Return the whole listing, keeping every character the same.

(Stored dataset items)
════

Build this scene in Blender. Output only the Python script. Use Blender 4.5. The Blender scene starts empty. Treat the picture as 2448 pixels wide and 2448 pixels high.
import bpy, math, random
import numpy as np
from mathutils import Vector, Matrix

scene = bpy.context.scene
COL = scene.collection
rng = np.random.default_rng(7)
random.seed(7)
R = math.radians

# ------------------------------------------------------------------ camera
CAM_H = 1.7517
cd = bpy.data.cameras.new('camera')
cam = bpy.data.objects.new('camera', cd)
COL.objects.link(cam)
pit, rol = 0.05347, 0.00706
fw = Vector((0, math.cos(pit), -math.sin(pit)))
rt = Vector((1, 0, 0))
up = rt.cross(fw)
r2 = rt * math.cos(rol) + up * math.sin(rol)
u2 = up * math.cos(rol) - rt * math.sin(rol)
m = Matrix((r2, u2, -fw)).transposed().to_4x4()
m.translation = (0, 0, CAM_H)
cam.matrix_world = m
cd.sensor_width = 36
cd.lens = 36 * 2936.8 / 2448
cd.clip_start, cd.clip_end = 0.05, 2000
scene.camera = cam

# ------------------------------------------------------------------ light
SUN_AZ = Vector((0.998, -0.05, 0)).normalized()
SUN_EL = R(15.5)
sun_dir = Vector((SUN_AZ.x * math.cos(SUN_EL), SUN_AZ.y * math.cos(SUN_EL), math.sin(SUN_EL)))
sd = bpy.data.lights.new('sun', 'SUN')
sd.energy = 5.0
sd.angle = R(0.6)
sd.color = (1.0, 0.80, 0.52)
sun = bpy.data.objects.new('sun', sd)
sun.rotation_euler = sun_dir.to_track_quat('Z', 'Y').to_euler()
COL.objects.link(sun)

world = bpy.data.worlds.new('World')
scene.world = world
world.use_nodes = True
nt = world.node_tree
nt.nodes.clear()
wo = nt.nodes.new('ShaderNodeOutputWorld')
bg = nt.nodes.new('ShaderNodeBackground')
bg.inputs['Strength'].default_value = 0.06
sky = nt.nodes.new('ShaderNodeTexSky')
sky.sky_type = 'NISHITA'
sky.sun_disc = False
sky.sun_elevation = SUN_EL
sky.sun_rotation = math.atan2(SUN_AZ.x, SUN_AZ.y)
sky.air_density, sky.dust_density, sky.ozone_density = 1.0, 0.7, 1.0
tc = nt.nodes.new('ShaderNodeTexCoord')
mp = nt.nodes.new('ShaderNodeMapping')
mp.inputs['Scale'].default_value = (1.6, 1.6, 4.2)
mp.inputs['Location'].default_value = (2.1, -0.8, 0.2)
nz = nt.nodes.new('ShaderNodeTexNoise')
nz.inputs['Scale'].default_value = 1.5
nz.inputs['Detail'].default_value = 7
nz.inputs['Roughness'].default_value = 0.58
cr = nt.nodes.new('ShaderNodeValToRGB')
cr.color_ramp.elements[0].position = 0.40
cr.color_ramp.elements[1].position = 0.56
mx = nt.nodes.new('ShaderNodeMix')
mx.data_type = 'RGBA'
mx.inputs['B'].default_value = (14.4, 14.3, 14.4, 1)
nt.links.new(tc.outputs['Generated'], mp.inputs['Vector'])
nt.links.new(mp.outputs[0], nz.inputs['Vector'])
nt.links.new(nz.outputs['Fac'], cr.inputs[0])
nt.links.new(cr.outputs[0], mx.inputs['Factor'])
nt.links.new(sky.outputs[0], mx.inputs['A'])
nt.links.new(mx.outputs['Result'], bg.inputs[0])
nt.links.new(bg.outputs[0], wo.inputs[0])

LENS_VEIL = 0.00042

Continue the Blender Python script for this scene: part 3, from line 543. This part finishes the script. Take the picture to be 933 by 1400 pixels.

════

(EXERCISE RESPONSE)
Build this scene in Blender. Output only the Python script. Use Blender 4.5. The Blender scene starts empty. Treat the picture as 2448 pixels wide and 2448 pixels high.
import bpy, math, random
import numpy as np
from mathutils import Vector, Matrix

scene = bpy.context.scene
COL = scene.collection
rng = np.random.default_rng(7)
random.seed(7)
R = math.radians

# ------------------------------------------------------------------ camera
CAM_H = 1.7517
cd = bpy.data.cameras.new('camera')
cam = bpy.data.objects.new('camera', cd)
COL.objects.link(cam)
pit, rol = 0.05347, 0.00706
fw = Vector((0, math.cos(pit), -math.sin(pit)))
rt = Vector((1, 0, 0))
up = rt.cross(fw)
r2 = rt * math.cos(rol) + up * math.sin(rol)
u2 = up * math.cos(rol) - rt * math.sin(rol)
m = Matrix((r2, u2, -fw)).transposed().to_4x4()
m.translation = (0, 0, CAM_H)
cam.matrix_world = m
cd.sensor_width = 36
cd.lens = 36 * 2936.8 / 2448
cd.clip_start, cd.clip_end = 0.05, 2000
scene.camera = cam

# ------------------------------------------------------------------ light
SUN_AZ = Vector((0.998, -0.05, 0)).normalized()
SUN_EL = R(15.5)
sun_dir = Vector((SUN_AZ.x * math.cos(SUN_EL), SUN_AZ.y * math.cos(SUN_EL), math.sin(SUN_EL)))
sd = bpy.data.lights.new('sun', 'SUN')
sd.energy = 5.0
sd.angle = R(0.6)
sd.color = (1.0, 0.80, 0.52)
sun = bpy.data.objects.new('sun', sd)
sun.rotation_euler = sun_dir.to_track_quat('Z', 'Y').to_euler()
COL.objects.link(sun)

world = bpy.data.worlds.new('World')
scene.world = world
world.use_nodes = True
nt = world.node_tree
nt.nodes.clear()
wo = nt.nodes.new('ShaderNodeOutputWorld')
bg = nt.nodes.new('ShaderNodeBackground')
bg.inputs['Strength'].default_value = 0.06
sky = nt.nodes.new('ShaderNodeTexSky')
sky.sky_type = 'NISHITA'
sky.sun_disc = False
sky.sun_elevation = SUN_EL
sky.sun_rotation = math.atan2(SUN_AZ.x, SUN_AZ.y)
sky.air_density, sky.dust_density, sky.ozone_density = 1.0, 0.7, 1.0
tc = nt.nodes.new('ShaderNodeTexCoord')
mp = nt.nodes.new('ShaderNodeMapping')
mp.inputs['Scale'].default_value = (1.6, 1.6, 4.2)
mp.inputs['Location'].default_value = (2.1, -0.8, 0.2)
nz = nt.nodes.new('ShaderNodeTexNoise')
nz.inputs['Scale'].default_value = 1.5
nz.inputs['Detail'].default_value = 7
nz.inputs['Roughness'].default_value = 0.58
cr = nt.nodes.new('ShaderNodeValToRGB')
cr.color_ramp.elements[0].position = 0.40
cr.color_ramp.elements[1].position = 0.56
mx = nt.nodes.new('ShaderNodeMix')
mx.data_type = 'RGBA'
mx.inputs['B'].default_value = (14.4, 14.3, 14.4, 1)
nt.links.new(tc.outputs['Generated'], mp.inputs['Vector'])
nt.links.new(mp.outputs[0], nz.inputs['Vector'])
nt.links.new(nz.outputs['Fac'], cr.inputs[0])
nt.links.new(cr.outputs[0], mx.inputs['Factor'])
nt.links.new(sky.outputs[0], mx.inputs['A'])
nt.links.new(mx.outputs['Result'], bg.inputs[0])
nt.links.new(bg.outputs[0], wo.inputs[0])

LENS_VEIL = 0.00042

Continue the Blender Python script for this scene: part 3, from line 543. This part finishes the script. Take the picture to be 933 by 1400 pixels.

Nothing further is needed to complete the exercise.